August 16, 2007: Labor expert Michael Schiavone credits rank-and-file mobilization and the influence of Teamsters for a Democratic Union with winning the 1997 contract victory at UPS.
“With this being the tenth-year anniversary of the Teamsters’ historic strike with United Parcel Service (UPS) it is a good time to revisit the strike and determine how it was won,” says labor writer Michael Schiavone, the author of Unions in Crisis? The Future of Organized Labor in America.
In a lengthy, investigative article for WorkingUSA: the Journal of Labor and Society, Schiavone writes that the Teamsters won a superior contract in 1997 to Hoffa’s “Best Contract Ever” because the Teamster leadership built power through “militancy, union democracy and rank-and-file intensive tactics.”
“The Teamsters adopted these tactics in a large part because of the influence of the Teamsters for a Democratic Union (TDU).

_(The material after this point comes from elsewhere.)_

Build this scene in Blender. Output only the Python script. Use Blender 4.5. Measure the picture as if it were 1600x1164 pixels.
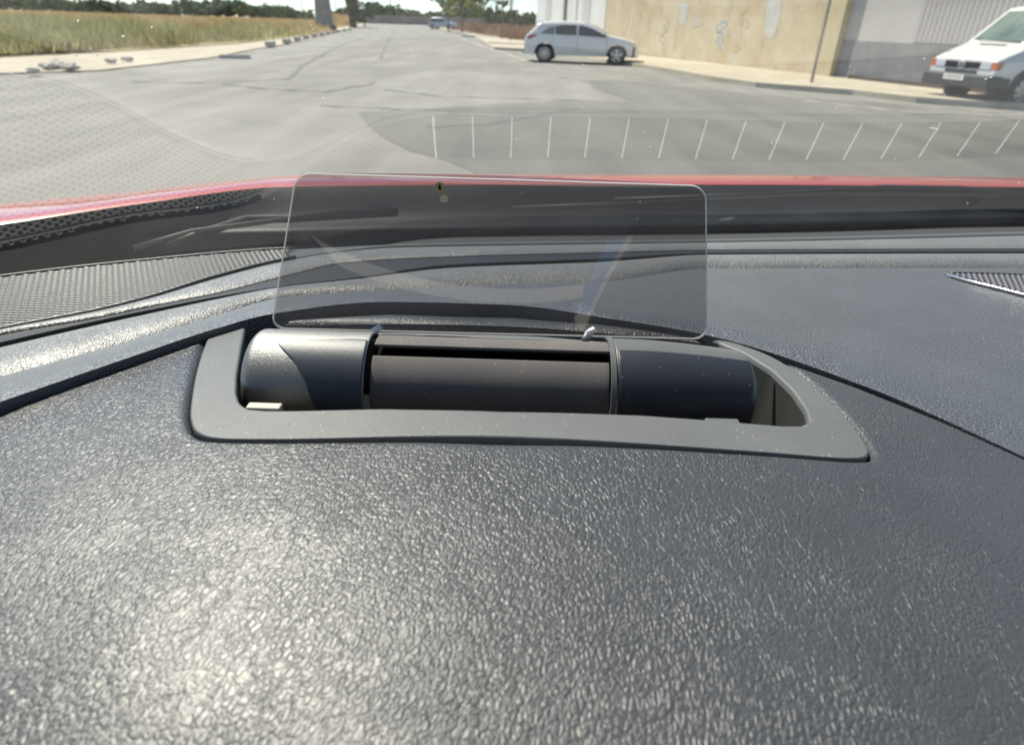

In 2002, the Teamsters, with James Hoffa, Jr. in charge, employed a top-down campaign, with little rank and file involvement.”
Schiavone warns that, “there is a real possibility that the next UPS agreement will also be substandard,” but adds there is reason for optimism.
“If the rank and file pressure the Teamsters hierarchy for a greater say in the UPS negotiations, there is still hope for a good contract,” Schiavone writes.